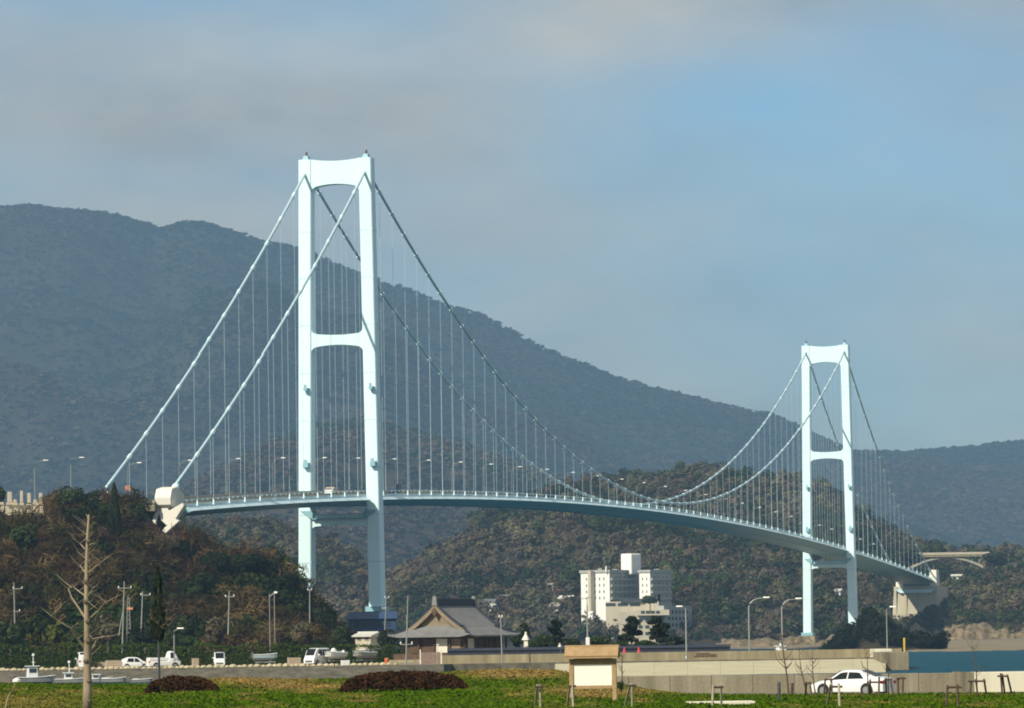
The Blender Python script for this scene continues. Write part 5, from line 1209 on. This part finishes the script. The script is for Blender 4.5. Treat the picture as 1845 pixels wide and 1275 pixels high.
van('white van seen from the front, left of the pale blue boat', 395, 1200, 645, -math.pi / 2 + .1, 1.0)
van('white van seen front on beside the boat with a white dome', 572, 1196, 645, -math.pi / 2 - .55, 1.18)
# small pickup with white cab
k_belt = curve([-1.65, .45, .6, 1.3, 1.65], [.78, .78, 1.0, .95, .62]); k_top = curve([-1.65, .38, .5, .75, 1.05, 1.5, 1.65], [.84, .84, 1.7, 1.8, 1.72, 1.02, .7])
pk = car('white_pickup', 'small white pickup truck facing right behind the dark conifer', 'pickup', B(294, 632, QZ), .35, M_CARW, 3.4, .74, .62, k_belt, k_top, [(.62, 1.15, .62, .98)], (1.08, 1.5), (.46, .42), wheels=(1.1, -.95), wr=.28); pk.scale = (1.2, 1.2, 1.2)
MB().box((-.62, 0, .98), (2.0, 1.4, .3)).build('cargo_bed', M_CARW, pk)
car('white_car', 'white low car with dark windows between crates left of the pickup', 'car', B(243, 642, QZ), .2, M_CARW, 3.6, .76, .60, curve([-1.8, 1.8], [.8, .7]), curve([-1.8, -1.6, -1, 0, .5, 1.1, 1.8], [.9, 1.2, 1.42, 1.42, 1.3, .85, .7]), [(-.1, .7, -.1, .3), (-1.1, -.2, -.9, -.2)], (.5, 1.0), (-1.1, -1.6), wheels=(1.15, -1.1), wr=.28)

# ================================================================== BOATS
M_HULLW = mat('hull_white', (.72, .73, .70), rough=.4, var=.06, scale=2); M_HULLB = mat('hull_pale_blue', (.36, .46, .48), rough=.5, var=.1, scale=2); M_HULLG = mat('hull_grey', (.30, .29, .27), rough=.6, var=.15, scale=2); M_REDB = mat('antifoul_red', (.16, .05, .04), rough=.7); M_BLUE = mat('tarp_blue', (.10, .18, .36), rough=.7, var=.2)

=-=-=

> **WHAT YOU ARE ASKED TO DO**
Repeat the data above exactly, but not the pictures.

> **WRITTEN RESPONSE**
The Blender Python script for this scene continues. Write part 5, from line 1209 on. This part finishes the script. The script is for Blender 4.5. Treat the picture as 1845 pixels wide and 1275 pixels high.
van('white van seen from the front, left of the pale blue boat', 395, 1200, 645, -math.pi / 2 + .1, 1.0)
van('white van seen front on beside the boat with a white dome', 572, 1196, 645, -math.pi / 2 - .55, 1.18)
# small pickup with white cab
k_belt = curve([-1.65, .45, .6, 1.3, 1.65], [.78, .78, 1.0, .95, .62]); k_top = curve([-1.65, .38, .5, .75, 1.05, 1.5, 1.65], [.84, .84, 1.7, 1.8, 1.72, 1.02, .7])
pk = car('white_pickup', 'small white pickup truck facing right behind the dark conifer', 'pickup', B(294, 632, QZ), .35, M_CARW, 3.4, .74, .62, k_belt, k_top, [(.62, 1.15, .62, .98)], (1.08, 1.5), (.46, .42), wheels=(1.1, -.95), wr=.28); pk.scale = (1.2, 1.2, 1.2)
MB().box((-.62, 0, .98), (2.0, 1.4, .3)).build('cargo_bed', M_CARW, pk)
car('white_car', 'white low car with dark windows between crates left of the pickup', 'car', B(243, 642, QZ), .2, M_CARW, 3.6, .76, .60, curve([-1.8, 1.8], [.8, .7]), curve([-1.8, -1.6, -1, 0, .5, 1.1, 1.8], [.9, 1.2, 1.42, 1.42, 1.3, .85, .7]), [(-.1, .7, -.1, .3), (-1.1, -.2, -.9, -.2)], (.5, 1.0), (-1.1, -1.6), wheels=(1.15, -1.1), wr=.28)

# ================================================================== BOATS
M_HULLW = mat('hull_white', (.72, .73, .70), rough=.4, var=.06, scale=2); M_HULLB = mat('hull_pale_blue', (.36, .46, .48), rough=.5, var=.1, scale=2); M_HULLG = mat('hull_grey', (.30, .29, .27), rough=.6, var=.15, scale=2); M_REDB = mat('antifoul_red', (.16, .05, .04), rough=.7); M_BLUE = mat('tarp_blue', (.10, .18, .36), rough=.7, var=.2)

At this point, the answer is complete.